What is asked - Faithfully return all lines, omitting every embedded picture.

Information provided -

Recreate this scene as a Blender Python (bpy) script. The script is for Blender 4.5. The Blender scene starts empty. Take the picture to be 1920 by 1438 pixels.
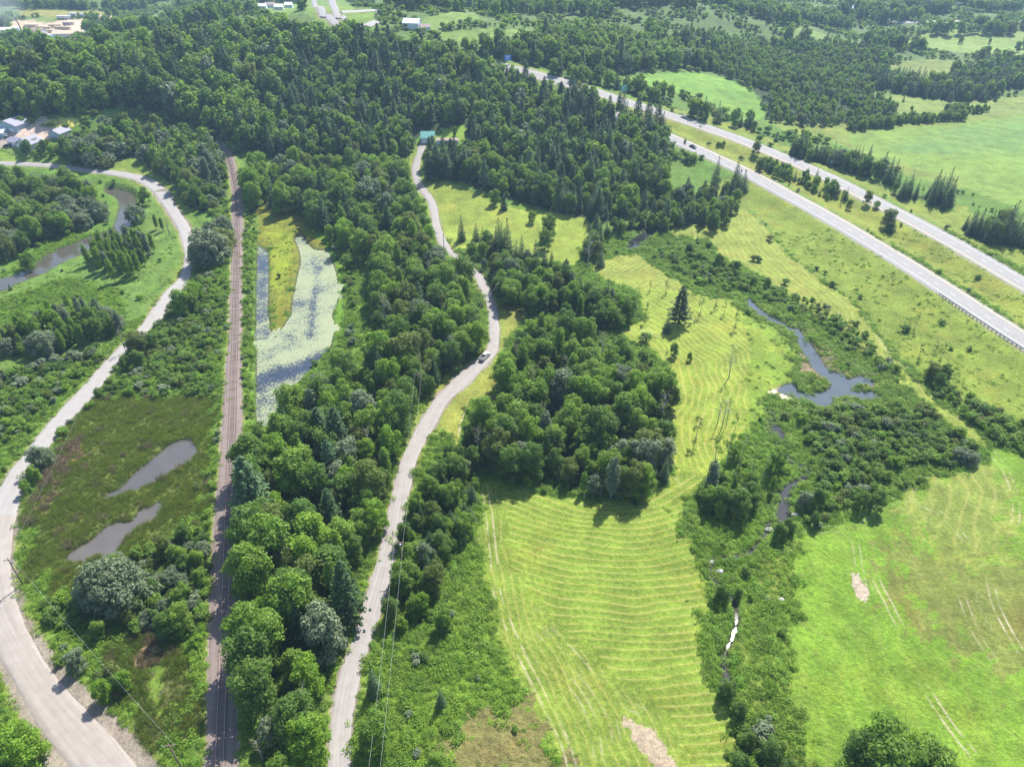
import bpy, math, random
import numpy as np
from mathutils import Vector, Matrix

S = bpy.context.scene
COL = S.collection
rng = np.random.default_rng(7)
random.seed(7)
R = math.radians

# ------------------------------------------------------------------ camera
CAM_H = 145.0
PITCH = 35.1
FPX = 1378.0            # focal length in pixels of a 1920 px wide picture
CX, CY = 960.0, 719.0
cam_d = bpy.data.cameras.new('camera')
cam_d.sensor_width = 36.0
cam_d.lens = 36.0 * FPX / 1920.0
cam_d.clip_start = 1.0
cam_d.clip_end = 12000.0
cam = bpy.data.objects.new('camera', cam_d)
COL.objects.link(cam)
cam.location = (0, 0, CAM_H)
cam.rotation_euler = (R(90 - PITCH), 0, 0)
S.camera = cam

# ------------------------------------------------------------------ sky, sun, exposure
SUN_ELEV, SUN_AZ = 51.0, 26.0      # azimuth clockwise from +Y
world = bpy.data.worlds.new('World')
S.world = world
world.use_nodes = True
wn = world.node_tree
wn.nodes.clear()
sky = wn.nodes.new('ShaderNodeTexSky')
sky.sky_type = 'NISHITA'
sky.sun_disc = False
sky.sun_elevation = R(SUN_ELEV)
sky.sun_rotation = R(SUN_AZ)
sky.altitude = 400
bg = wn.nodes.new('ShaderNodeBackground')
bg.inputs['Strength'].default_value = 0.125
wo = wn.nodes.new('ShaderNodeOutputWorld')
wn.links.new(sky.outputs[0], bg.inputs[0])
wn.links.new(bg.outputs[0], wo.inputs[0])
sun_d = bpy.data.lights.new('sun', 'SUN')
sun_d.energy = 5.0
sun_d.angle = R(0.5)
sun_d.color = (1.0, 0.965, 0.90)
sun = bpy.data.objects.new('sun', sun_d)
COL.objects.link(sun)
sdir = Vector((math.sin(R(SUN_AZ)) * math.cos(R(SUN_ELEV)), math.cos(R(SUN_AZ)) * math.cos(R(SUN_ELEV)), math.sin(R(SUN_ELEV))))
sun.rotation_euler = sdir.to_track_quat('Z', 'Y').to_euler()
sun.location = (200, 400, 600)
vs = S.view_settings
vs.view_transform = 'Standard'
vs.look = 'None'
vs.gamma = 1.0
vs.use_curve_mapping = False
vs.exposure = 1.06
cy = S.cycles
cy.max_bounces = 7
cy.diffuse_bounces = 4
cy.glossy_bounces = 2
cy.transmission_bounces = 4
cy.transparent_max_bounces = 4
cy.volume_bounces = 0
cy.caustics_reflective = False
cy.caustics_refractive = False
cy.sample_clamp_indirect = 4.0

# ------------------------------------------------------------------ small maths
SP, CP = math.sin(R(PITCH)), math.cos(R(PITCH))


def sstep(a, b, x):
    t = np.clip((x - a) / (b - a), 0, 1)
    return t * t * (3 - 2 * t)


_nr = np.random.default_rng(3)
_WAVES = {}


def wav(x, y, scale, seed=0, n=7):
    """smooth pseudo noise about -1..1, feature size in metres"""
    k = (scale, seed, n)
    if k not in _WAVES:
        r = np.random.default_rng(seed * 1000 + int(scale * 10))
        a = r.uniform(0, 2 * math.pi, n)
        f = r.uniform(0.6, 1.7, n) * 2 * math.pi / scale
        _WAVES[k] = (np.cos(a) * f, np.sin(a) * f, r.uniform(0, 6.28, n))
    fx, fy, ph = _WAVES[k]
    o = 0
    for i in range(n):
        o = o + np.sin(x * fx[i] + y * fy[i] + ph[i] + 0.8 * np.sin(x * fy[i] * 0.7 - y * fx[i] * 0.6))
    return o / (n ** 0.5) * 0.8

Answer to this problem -
Recreate this scene as a Blender Python (bpy) script. The script is for Blender 4.5. The Blender scene starts empty. Take the picture to be 1920 by 1438 pixels.
import bpy, math, random
import numpy as np
from mathutils import Vector, Matrix

S = bpy.context.scene
COL = S.collection
rng = np.random.default_rng(7)
random.seed(7)
R = math.radians

# ------------------------------------------------------------------ camera
CAM_H = 145.0
PITCH = 35.1
FPX = 1378.0            # focal length in pixels of a 1920 px wide picture
CX, CY = 960.0, 719.0
cam_d = bpy.data.cameras.new('camera')
cam_d.sensor_width = 36.0
cam_d.lens = 36.0 * FPX / 1920.0
cam_d.clip_start = 1.0
cam_d.clip_end = 12000.0
cam = bpy.data.objects.new('camera', cam_d)
COL.objects.link(cam)
cam.location = (0, 0, CAM_H)
cam.rotation_euler = (R(90 - PITCH), 0, 0)
S.camera = cam

# ------------------------------------------------------------------ sky, sun, exposure
SUN_ELEV, SUN_AZ = 51.0, 26.0      # azimuth clockwise from +Y
world = bpy.data.worlds.new('World')
S.world = world
world.use_nodes = True
wn = world.node_tree
wn.nodes.clear()
sky = wn.nodes.new('ShaderNodeTexSky')
sky.sky_type = 'NISHITA'
sky.sun_disc = False
sky.sun_elevation = R(SUN_ELEV)
sky.sun_rotation = R(SUN_AZ)
sky.altitude = 400
bg = wn.nodes.new('ShaderNodeBackground')
bg.inputs['Strength'].default_value = 0.125
wo = wn.nodes.new('ShaderNodeOutputWorld')
wn.links.new(sky.outputs[0], bg.inputs[0])
wn.links.new(bg.outputs[0], wo.inputs[0])
sun_d = bpy.data.lights.new('sun', 'SUN')
sun_d.energy = 5.0
sun_d.angle = R(0.5)
sun_d.color = (1.0, 0.965, 0.90)
sun = bpy.data.objects.new('sun', sun_d)
COL.objects.link(sun)
sdir = Vector((math.sin(R(SUN_AZ)) * math.cos(R(SUN_ELEV)), math.cos(R(SUN_AZ)) * math.cos(R(SUN_ELEV)), math.sin(R(SUN_ELEV))))
sun.rotation_euler = sdir.to_track_quat('Z', 'Y').to_euler()
sun.location = (200, 400, 600)
vs = S.view_settings
vs.view_transform = 'Standard'
vs.look = 'None'
vs.gamma = 1.0
vs.use_curve_mapping = False
vs.exposure = 1.06
cy = S.cycles
cy.max_bounces = 7
cy.diffuse_bounces = 4
cy.glossy_bounces = 2
cy.transmission_bounces = 4
cy.transparent_max_bounces = 4
cy.volume_bounces = 0
cy.caustics_reflective = False
cy.caustics_refractive = False
cy.sample_clamp_indirect = 4.0

# ------------------------------------------------------------------ small maths
SP, CP = math.sin(R(PITCH)), math.cos(R(PITCH))


def sstep(a, b, x):
    t = np.clip((x - a) / (b - a), 0, 1)
    return t * t * (3 - 2 * t)


_nr = np.random.default_rng(3)
_WAVES = {}


def wav(x, y, scale, seed=0, n=7):
    """smooth pseudo noise about -1..1, feature size in metres"""
    k = (scale, seed, n)
    if k not in _WAVES:
        r = np.random.default_rng(seed * 1000 + int(scale * 10))
        a = r.uniform(0, 2 * math.pi, n)
        f = r.uniform(0.6, 1.7, n) * 2 * math.pi / scale
        _WAVES[k] = (np.cos(a) * f, np.sin(a) * f, r.uniform(0, 6.28, n))
    fx, fy, ph = _WAVES[k]
    o = 0
    for i in range(n):
        o = o + np.sin(x * fx[i] + y * fy[i] + ph[i] + 0.8 * np.sin(x * fy[i] * 0.7 - y * fx[i] * 0.6))
    return o / (n ** 0.5) * 0.8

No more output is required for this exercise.